New Seattle Jobs Initiative Report Offers a True Insider’s Guide to Creating a Strong State SNAP E&T
The Supplemental Nutrition Assistance Program’s Employment & Training (SNAP E&T) program was created in 1985 to help families receiving SNAP (formerly food stamps) obtain unsubsidized employment, increase their earnings and reduce reliance on public assistance through services such as job-search guidance, work experience and training. While all states must administer a SNAP E&T program, they have broad flexibility in deciding who can or must participate and may administer a voluntary program.

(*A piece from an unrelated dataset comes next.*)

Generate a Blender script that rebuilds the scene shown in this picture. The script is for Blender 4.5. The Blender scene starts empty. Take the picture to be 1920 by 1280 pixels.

Many elect to operate relatively small programs that have little impact.
Over the last 10 years, the Foundation has supported various efforts to show SNAP E&T can be an effective vehicle for helping families move out of poverty, including a SNAP E&T pilot program in the Seattle area as part of our Making Connections initiative. This small pilot launched in 2005 grew into Washington’s remarkably successful Basic Food Employment & Training (BFET) program — the focus of a new report from the Seattle Jobs Initiative, Washington State’s Basic Food Employment & Training Program, which highlights lessons from the unique program’s development and ultimate expansion statewide.
In a time of significantly diminished public resources for workforce development programs — particularly targeting low-income, low-skilled individuals with multiple barriers to employment — BFET demonstrates how, with careful planning and a spirit of innovation and collaboration, SNAP E&T can be a vehicle through which states may scale effective workforce programs for the sizeable, underserved and largely unskilled SNAP population.
As in many other states, Washington had a SNAP E&T program limited in scope and resources until 2004, when a small group of state government, community college and community-based organization leaders came together in Seattle to imagine how to use the program to better meet the needs of low-income, low-skilled residents for more education and training leading to better-paying jobs. Little did the group know that the model that they were developing — BFET — was something that had never before been attempted. Nor did they foresee that, in just eight years from its October 2005 launch, BFET would grow from a $150,000 to a $29+ million program; from serving the Seattle area exclusively to serving the entire state; and from serving a few hundred to nearly 30,000 individuals each year.
Based on the firsthand knowledge of individuals closely involved in the conception, development and operation of BFET, Seattle Jobs Initiative’s report provides an inside look at:
- how a third-party match SNAP E&T program, in which program services and matching dollars are being provided by contracted college and community-based organizations rather than the state, operates;
- how BFET moved from initial conception to pilot launch;
- the menu of employment, training and support services that BFET provides to participants;
- the structure, management and scaling of the program; and
- best practices from the BFET program and recommendations for other states considering expanding their SNAP E&T programs.
We hope this report serves as a resource to federal, state and local policymakers as the U.S. Department of Agriculture seeks to implement the provisions of the 2014 farm bill and engage states in testing strategies to help SNAP participants get jobs, increase their earnings and reduce their reliance on public assistance.